Exercise prompt: A line counts if it contains the string "objects"; say how many such lines there are, giving only the number.

Information shown:
###
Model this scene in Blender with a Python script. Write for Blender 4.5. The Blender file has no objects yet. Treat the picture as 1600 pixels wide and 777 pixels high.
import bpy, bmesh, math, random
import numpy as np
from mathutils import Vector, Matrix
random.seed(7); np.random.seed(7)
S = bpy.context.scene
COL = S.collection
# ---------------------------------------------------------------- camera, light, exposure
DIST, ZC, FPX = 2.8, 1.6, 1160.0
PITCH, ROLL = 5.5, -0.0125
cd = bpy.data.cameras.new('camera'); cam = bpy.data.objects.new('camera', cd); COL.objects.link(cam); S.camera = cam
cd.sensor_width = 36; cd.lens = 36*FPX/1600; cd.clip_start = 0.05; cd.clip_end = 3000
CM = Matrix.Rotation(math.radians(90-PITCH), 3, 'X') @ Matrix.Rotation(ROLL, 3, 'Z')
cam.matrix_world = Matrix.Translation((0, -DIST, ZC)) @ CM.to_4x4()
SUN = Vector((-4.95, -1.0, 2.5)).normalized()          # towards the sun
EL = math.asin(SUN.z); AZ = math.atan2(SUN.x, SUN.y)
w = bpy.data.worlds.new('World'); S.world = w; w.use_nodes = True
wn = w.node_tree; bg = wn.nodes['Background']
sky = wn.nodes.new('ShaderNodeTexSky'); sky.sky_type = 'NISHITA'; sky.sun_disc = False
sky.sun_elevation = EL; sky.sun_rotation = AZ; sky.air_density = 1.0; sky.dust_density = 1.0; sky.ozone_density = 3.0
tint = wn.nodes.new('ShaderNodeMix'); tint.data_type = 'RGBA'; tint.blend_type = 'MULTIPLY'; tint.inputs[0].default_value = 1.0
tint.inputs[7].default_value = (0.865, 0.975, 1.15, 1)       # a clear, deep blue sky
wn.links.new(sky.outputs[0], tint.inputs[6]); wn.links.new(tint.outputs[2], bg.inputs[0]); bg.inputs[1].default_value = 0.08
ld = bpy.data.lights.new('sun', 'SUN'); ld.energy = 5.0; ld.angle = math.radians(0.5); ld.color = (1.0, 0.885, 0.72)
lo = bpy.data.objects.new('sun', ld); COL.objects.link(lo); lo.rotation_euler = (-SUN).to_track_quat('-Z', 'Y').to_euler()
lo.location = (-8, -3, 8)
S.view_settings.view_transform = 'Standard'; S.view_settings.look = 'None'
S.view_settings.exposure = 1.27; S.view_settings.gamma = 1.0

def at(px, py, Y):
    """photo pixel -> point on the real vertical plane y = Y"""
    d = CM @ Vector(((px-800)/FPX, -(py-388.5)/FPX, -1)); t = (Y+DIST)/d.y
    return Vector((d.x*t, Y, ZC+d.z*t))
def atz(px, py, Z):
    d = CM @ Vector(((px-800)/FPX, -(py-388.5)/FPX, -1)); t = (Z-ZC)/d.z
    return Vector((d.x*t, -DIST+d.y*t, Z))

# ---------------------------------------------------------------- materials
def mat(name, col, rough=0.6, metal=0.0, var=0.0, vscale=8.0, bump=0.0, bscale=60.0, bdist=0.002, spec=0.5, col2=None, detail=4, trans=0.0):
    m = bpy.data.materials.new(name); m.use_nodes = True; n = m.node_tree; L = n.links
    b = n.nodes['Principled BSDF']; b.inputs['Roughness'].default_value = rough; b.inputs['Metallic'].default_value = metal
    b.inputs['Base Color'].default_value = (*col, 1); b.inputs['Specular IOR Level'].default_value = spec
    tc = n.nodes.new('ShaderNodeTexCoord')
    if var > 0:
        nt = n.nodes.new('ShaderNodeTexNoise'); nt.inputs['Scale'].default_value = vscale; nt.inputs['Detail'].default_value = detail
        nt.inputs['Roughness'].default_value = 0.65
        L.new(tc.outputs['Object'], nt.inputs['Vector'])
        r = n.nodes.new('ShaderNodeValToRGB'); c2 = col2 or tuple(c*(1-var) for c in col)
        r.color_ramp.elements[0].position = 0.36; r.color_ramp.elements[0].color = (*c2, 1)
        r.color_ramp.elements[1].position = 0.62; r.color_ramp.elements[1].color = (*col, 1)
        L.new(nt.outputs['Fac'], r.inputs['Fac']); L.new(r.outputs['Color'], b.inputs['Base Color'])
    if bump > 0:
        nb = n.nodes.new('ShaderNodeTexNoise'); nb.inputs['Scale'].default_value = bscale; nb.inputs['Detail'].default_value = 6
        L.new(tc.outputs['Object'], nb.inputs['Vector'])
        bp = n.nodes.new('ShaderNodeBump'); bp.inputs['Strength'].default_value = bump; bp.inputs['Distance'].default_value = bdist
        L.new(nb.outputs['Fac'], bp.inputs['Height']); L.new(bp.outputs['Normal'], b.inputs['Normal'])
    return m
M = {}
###
Exercise result: 3